§ **Exercise details**
The line holding "def FY(x, y, v): d" is the last one to output; start at the first line of the data, keep every line in between exactly, and leave out pictures.

--- Start Provided material ---

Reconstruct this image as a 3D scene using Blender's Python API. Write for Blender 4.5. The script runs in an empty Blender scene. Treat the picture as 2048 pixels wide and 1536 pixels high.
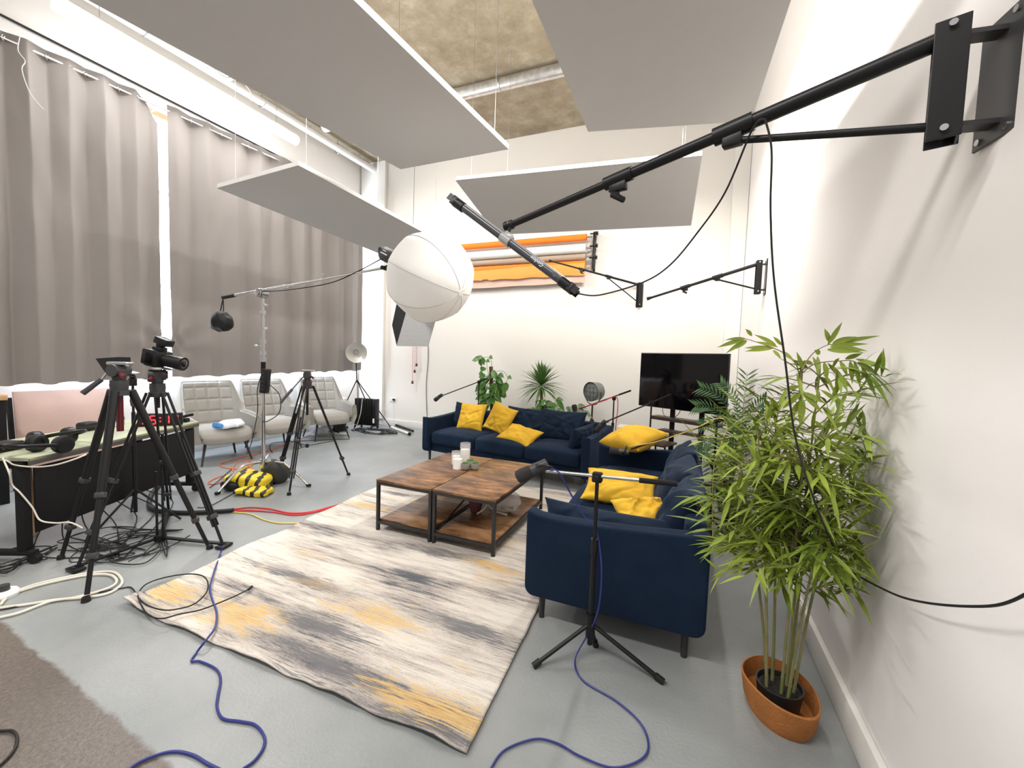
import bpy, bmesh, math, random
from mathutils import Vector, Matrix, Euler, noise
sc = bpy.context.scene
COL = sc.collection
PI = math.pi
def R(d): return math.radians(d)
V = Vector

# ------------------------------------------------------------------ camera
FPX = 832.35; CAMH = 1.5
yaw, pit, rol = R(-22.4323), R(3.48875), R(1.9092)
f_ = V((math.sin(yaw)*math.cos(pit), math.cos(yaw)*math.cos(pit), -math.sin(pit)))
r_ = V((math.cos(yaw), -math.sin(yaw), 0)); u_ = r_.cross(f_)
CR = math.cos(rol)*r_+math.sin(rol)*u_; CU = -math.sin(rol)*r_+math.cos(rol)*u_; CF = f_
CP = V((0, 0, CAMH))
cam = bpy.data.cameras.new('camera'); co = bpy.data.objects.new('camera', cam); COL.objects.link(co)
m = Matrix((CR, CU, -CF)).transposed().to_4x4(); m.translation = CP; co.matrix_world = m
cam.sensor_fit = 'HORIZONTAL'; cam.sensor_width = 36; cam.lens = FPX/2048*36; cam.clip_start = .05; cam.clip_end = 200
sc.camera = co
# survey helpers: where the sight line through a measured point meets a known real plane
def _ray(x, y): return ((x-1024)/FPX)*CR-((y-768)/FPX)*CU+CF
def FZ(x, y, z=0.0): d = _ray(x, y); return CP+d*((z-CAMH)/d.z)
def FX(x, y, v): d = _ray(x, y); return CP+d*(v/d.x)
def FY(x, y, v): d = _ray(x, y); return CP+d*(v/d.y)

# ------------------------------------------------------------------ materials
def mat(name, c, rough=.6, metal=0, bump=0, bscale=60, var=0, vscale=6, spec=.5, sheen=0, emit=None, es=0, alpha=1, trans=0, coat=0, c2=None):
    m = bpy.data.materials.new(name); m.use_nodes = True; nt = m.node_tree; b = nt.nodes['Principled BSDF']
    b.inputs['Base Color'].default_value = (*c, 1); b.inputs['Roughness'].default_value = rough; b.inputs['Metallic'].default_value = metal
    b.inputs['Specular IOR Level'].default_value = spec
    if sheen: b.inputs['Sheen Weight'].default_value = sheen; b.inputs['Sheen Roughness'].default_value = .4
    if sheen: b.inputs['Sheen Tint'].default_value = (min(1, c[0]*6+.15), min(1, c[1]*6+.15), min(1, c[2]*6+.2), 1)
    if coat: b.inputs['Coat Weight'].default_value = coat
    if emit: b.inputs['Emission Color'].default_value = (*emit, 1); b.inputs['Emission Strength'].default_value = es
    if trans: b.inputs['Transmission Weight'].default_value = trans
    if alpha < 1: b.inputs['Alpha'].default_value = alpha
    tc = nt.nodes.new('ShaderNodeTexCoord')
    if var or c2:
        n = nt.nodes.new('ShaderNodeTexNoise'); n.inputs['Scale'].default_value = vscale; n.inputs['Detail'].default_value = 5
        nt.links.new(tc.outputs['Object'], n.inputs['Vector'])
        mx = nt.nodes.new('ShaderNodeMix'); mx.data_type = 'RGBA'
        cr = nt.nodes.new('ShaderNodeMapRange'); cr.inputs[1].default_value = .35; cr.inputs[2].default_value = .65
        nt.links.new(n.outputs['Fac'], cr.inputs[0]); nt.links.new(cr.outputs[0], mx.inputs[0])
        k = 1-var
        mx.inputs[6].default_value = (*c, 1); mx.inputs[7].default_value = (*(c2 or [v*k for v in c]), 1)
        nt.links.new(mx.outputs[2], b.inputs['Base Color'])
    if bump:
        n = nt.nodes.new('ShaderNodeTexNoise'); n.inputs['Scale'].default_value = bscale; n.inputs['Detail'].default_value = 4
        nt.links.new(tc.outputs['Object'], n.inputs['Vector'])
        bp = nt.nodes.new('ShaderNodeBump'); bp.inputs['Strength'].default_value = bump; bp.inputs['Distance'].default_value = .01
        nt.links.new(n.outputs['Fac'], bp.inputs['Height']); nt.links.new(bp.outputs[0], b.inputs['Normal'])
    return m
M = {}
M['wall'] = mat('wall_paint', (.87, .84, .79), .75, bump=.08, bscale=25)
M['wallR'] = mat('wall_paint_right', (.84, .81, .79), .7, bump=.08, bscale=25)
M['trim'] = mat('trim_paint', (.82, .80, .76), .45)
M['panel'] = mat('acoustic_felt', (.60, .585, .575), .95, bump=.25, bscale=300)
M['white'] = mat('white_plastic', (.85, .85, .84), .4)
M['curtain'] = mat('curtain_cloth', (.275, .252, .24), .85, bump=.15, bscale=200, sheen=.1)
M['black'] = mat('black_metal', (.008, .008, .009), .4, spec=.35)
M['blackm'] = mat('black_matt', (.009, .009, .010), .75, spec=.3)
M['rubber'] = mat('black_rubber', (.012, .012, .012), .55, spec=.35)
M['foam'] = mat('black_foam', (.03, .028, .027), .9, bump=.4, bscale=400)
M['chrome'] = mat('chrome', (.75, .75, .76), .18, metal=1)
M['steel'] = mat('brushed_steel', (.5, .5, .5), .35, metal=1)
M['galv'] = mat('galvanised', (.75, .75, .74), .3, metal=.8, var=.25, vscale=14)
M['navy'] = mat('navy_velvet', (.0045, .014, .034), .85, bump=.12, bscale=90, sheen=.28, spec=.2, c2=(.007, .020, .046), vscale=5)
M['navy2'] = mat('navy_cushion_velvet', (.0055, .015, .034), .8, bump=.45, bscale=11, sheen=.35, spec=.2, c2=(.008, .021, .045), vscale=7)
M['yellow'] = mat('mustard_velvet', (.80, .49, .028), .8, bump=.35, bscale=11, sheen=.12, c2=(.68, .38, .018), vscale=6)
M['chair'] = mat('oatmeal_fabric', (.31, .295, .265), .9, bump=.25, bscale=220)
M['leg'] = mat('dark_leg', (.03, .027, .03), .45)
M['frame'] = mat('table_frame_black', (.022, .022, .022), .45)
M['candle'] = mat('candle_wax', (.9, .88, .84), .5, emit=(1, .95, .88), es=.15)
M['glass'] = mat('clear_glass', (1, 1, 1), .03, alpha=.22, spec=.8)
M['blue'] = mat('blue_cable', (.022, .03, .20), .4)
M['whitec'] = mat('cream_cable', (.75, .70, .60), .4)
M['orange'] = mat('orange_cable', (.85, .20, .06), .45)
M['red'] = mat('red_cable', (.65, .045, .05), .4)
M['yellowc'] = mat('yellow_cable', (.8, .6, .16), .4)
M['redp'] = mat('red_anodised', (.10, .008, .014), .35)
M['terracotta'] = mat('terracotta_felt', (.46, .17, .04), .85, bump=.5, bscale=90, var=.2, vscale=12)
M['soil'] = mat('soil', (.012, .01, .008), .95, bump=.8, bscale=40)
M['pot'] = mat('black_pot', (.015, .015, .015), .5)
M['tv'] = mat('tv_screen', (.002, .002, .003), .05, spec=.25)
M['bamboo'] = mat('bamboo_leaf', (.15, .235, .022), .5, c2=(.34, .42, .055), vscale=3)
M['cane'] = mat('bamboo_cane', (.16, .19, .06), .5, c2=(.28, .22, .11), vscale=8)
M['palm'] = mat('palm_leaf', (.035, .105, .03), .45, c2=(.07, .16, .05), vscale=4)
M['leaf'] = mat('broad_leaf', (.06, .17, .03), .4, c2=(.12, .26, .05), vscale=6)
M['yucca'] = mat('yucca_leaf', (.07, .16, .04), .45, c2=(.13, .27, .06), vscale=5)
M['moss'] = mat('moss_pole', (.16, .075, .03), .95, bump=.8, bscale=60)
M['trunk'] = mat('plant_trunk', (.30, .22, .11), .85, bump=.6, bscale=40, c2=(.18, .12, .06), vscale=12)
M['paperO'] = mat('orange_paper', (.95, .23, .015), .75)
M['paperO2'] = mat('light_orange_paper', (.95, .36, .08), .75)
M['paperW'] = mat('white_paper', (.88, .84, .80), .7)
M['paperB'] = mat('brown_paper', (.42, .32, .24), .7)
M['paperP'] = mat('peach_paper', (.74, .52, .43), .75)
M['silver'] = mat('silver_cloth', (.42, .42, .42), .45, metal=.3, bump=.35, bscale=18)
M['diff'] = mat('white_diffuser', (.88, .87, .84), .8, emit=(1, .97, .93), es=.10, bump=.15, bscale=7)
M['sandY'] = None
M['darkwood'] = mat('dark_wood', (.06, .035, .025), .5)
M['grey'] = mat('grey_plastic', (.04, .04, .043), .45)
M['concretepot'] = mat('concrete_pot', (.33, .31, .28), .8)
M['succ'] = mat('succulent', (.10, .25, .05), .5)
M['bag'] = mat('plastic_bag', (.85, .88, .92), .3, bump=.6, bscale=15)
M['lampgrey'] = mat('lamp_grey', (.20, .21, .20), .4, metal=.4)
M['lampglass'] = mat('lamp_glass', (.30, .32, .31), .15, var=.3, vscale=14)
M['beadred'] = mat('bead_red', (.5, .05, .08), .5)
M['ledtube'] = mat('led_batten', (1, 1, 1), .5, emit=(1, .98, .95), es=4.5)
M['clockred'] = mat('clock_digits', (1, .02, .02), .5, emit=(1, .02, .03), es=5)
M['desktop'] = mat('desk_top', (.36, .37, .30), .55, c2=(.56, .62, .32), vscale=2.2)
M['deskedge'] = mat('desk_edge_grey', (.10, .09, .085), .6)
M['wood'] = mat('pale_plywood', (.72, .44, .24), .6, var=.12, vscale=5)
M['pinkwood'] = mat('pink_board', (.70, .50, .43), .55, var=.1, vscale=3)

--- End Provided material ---

§ **The completed task**
Reconstruct this image as a 3D scene using Blender's Python API. Write for Blender 4.5. The script runs in an empty Blender scene. Treat the picture as 2048 pixels wide and 1536 pixels high.
import bpy, bmesh, math, random
from mathutils import Vector, Matrix, Euler, noise
sc = bpy.context.scene
COL = sc.collection
PI = math.pi
def R(d): return math.radians(d)
V = Vector

# ------------------------------------------------------------------ camera
FPX = 832.35; CAMH = 1.5
yaw, pit, rol = R(-22.4323), R(3.48875), R(1.9092)
f_ = V((math.sin(yaw)*math.cos(pit), math.cos(yaw)*math.cos(pit), -math.sin(pit)))
r_ = V((math.cos(yaw), -math.sin(yaw), 0)); u_ = r_.cross(f_)
CR = math.cos(rol)*r_+math.sin(rol)*u_; CU = -math.sin(rol)*r_+math.cos(rol)*u_; CF = f_
CP = V((0, 0, CAMH))
cam = bpy.data.cameras.new('camera'); co = bpy.data.objects.new('camera', cam); COL.objects.link(co)
m = Matrix((CR, CU, -CF)).transposed().to_4x4(); m.translation = CP; co.matrix_world = m
cam.sensor_fit = 'HORIZONTAL'; cam.sensor_width = 36; cam.lens = FPX/2048*36; cam.clip_start = .05; cam.clip_end = 200
sc.camera = co
# survey helpers: where the sight line through a measured point meets a known real plane
def _ray(x, y): return ((x-1024)/FPX)*CR-((y-768)/FPX)*CU+CF
def FZ(x, y, z=0.0): d = _ray(x, y); return CP+d*((z-CAMH)/d.z)
def FX(x, y, v): d = _ray(x, y); return CP+d*(v/d.x)
def FY(x, y, v): d = _ray(x, y); return CP+d*(v/d.y)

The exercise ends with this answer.